Being known as Copper Jo meant that she has often been the go-to police officer for youths when they’re in trouble with the law.

“Often I’d have kids asking me if there were any arrest warrants out for them,” Jo said.

“I’d check and, if they did, I’d then work with them for a time where they’d come into the police station with me and I’d help them through that process.”

Supporting each other

Such level of engagement can be challenging, but being married to someone in the same job and with the same focus makes life outside the job easier.

Nick and Jo holiday in Nick’s family homeland of Greece every year.

But Nick and Jo have also had personal trauma of their own.

“We had a son that we lost,” Jo said.

“He was born at 24 weeks in 2008 and passed away after 15 days.”

Their journey after that involved many more attempts to fall pregnant, including using IVF, but unfortunately more miscarriages followed.

“I guess that's one of the reasons we do the stuff with Ronald McDonald house and the toy drive, because we’ve experienced difficult things like that ourselves,” Nick said.

“And even in working with at-risk kids, I think what we’ve been through has given us more resilience and bit more empathy as well.”

Supt McCarthy has often marveled at the work and devotion of both Nick and Jo.

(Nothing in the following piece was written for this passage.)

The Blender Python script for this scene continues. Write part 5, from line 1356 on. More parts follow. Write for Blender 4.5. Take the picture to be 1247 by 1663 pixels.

So much so that she nominated them both for the prestigious Australian Policing Medal (APM), which recognises distinguished service from police officers.

The nominations were successful, with Jo being awarded the APM last year and Nick this year.

“It’s amazing to think about the number of lives and families they’ve changed over their decades of policing,” Supt McCarthy said.

“They are two very special police officers and two very special people.”